Wednesday, January 6, 2010

Beatitudes: What are they?

As I get ready to preach the beatitudes, I ran across this helpful summation:

"The Beatitude, as a literary genre, belongs to both the wisdom and apocalyptic traditions. It may therefore be used as a vehicle of ethical instruction, inculcating certain norms of behaviour, or as a vehicle conveying to the distressed hope and assurance that God will intervene to right all wrongs. In his sermons Calvin gives great weight to the ethical demands implicit in the Beatitudes of Matthew 5:1-12 and Luke 6:20-23. Expressions of obligation ('we should', 'one must', 'it is necessary to') and of moral exhortation ('let us') abound. He does not, however treat the Beatitudes as entrance requirements to the kingdom announced by Jesus, but rather as marks whereby those who are already in the kingdom may be discerned, and God's grace to them made visible in a fallen world. In actual fact the Beatitudes contain only one explicit command, which speaks not of moral effort but of inner, mental disposition: 'Rejoice and be glad' (Matt. 5:12), 'Rejoice and leap for jot' (Luke 6:23). Eschatological hope lies at the core of Jesus' teaching here: the grieving will be comforted, the hungry will be satisfied, the pure will see God. As a preacher, Calvin is fully alert to the tension which exists between the now and the not yet, between the believers' present experience of suffering and their future exaltation in heaven. As Jacques Dupont has remarked, 'The Beatitudes are simply another way of saying that "the kingdom of God is here", that God's promises are on the point of being fulfilled, that the appointed beneficiaries of the messianic blessing at the end of time may now rejoice, for the time is accomplished.' Jesus is both the herald and the agent of the messianic blessing. All the Beatitudes are summed up in him. Meek, pure in heart, merciful, peaceable, persecuted without cause, he enacts his own message and thus becomes the very embodiment of all righteousness. His vindication will be the vindication of all who believe in him. The Beatitudes thus send us back, not to an abstract list of moral perfections, but to the person of Jesus Christ, to whose image Christians are even now being conformed by his indwelling Spirit. Calvin's sermons of the Beatitudes are an appeal and an encouragement to Jesus' followers to be what they are already reckoned to be in him." --Robert White John Calvin Sermons on the Beatitudes, ix-x


(1) I think Robert White hits is right on the head. There is a tendency to think that historical theology and Biblical exegesis are mutually exclusive disciplines. Certainly they have their unique focuses but this downplays the fact that we are both reading the same text. Sometimes contemporary Biblical scholarship is extremely historically naive--as if nothing good has been said of the text outside of the last two hundred years (or less in some cases). Yet Robert White writes almost as if he is a NT scholar here.

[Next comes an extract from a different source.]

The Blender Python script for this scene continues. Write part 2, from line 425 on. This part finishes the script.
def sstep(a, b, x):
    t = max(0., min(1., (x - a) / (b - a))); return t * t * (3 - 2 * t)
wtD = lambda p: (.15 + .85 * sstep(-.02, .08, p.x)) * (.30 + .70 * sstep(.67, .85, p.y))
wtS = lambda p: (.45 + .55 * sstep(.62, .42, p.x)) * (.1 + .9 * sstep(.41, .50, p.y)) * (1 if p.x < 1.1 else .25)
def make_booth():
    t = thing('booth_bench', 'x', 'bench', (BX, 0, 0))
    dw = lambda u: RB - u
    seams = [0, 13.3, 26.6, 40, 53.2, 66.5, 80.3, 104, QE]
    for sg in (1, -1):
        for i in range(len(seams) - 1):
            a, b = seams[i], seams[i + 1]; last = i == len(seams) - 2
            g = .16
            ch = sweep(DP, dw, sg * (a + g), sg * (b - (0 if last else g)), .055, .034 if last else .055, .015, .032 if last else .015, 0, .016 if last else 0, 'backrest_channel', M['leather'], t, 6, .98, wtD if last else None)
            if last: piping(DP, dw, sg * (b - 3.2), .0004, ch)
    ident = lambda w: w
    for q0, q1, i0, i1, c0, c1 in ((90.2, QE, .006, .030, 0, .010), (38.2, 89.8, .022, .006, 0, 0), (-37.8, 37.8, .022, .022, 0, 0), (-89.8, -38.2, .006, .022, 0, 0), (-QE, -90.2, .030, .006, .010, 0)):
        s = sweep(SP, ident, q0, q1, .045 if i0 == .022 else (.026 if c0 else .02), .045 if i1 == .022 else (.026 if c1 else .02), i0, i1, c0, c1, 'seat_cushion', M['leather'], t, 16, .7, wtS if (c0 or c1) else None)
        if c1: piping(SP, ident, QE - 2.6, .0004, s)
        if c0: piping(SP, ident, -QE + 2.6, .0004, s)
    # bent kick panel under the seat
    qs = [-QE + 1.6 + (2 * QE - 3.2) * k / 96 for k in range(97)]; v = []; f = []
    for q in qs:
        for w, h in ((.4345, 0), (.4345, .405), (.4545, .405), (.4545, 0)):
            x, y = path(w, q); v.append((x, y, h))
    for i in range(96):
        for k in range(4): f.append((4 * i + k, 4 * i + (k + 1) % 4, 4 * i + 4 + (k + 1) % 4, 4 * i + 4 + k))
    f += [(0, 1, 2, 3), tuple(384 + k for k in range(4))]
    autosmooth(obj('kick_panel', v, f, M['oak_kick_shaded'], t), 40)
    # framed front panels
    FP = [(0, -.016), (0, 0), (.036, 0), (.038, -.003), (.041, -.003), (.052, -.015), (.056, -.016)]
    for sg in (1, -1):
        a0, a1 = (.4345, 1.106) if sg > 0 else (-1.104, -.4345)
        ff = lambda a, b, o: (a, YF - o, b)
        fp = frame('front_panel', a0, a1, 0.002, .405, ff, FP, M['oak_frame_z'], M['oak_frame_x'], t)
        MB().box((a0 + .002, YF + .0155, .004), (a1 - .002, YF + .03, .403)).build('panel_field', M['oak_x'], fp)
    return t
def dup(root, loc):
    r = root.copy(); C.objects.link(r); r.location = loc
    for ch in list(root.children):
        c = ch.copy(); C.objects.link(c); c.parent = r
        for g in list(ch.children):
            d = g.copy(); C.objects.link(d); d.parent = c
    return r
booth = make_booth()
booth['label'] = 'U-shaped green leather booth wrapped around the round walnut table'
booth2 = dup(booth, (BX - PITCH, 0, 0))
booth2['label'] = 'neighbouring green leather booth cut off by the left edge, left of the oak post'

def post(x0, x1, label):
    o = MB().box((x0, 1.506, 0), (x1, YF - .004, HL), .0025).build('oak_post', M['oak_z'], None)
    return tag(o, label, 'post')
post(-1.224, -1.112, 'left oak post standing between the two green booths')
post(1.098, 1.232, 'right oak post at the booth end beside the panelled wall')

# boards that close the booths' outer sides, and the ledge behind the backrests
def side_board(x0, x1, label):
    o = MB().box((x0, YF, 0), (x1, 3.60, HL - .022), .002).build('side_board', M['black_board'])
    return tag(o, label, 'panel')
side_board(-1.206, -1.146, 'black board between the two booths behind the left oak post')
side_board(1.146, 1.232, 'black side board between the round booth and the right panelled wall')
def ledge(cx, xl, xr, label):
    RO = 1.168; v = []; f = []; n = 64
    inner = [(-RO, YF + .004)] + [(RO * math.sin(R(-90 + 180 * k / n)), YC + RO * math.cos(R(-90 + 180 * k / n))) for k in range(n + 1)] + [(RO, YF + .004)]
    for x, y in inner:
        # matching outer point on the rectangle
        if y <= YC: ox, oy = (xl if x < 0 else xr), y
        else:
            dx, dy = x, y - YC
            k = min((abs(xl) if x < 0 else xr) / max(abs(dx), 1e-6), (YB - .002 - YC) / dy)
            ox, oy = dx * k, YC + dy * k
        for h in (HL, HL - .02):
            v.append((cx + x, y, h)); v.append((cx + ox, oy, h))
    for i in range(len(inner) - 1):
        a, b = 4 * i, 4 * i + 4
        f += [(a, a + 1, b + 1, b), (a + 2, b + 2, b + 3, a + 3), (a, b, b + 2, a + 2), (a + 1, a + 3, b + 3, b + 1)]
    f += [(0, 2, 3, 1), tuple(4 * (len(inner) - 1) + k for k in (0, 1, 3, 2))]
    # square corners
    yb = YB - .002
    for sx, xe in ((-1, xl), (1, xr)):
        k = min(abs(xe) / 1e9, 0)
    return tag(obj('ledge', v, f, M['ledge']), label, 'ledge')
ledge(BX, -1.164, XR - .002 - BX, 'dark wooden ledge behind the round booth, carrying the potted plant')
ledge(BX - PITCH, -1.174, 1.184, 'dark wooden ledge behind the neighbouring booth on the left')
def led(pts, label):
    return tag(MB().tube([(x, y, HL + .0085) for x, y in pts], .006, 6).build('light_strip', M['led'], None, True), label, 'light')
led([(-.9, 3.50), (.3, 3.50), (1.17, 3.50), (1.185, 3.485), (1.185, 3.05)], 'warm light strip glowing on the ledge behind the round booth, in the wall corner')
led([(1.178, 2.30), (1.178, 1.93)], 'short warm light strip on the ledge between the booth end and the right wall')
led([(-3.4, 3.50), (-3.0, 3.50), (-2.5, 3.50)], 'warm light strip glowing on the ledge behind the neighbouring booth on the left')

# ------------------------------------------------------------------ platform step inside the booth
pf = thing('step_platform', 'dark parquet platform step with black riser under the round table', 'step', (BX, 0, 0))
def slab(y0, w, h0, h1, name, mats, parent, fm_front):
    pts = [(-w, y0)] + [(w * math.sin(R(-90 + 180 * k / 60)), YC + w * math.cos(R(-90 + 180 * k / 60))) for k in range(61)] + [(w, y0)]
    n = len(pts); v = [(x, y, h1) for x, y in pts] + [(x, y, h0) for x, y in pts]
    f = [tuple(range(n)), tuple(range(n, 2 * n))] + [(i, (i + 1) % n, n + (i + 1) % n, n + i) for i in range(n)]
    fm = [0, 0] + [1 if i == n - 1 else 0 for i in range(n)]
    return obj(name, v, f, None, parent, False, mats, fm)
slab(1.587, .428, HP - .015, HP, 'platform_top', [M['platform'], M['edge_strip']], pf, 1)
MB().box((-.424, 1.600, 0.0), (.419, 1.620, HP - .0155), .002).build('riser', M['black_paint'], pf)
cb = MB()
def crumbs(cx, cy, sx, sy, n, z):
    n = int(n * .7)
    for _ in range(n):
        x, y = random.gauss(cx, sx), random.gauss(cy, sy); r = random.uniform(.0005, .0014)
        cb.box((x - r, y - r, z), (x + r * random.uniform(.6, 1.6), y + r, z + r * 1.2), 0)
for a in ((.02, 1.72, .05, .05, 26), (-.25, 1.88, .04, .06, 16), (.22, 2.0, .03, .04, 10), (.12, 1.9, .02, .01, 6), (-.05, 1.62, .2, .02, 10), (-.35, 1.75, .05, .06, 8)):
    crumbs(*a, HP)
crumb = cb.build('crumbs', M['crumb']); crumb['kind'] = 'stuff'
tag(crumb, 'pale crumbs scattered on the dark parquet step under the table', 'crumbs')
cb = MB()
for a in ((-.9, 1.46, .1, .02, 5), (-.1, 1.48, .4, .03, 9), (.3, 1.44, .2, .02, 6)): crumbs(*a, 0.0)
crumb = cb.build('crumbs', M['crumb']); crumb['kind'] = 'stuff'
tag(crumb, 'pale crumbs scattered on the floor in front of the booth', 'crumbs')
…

(2) It doesn't take long to discover that the contemporary accusations against the Reformation and historic Evangelicalism are typical way off base. It is certainly true that in our day some evangelicals neglect the ethics of the kingdom and we focus--I am ashamed to say it for I love the Apostle Paul--almost entirely on Paul's preaching of the gospel. Yet this charge which may be right in some contemporary cases hardly sticks against the Reformers and their heritage--including the Puritans. Of course they had a rigorous systematic theology but it is not as if they formed it around Paul alone and in their teaching and preaching neglected Jesus.

(3) Those so-called 'Red letter' Christians, emergents and others of similar stripes, while often quick to level the above charges are sometimes equally uninformed about proper use of Jesus' own words. It has be common far too common stock to see the ethics of Jesus, e.g. the Beatitudes, turned into entrance requirements. They are certainly requirements in the sense of good and necessary consequential fruit of the kingdom. They are not however entrance requirements in the sense of necessary activities that self-assertively build the kingdom in your life; they do not effect the kingdom through rigorous performance for the kingdom of God is received and entered by humble repentance and trusting faith.

(4) Finally, this mode of thinking tends to put too much distance between Jesus and Paul. Certainly the 21st century has its share of wrongly understood 'easy believe-ism' nevertheless both Jesus and Paul teach that God's grace is received through faith which entails belief and trust not action and procurement. Those who have received the kingdom are marked by a certain character.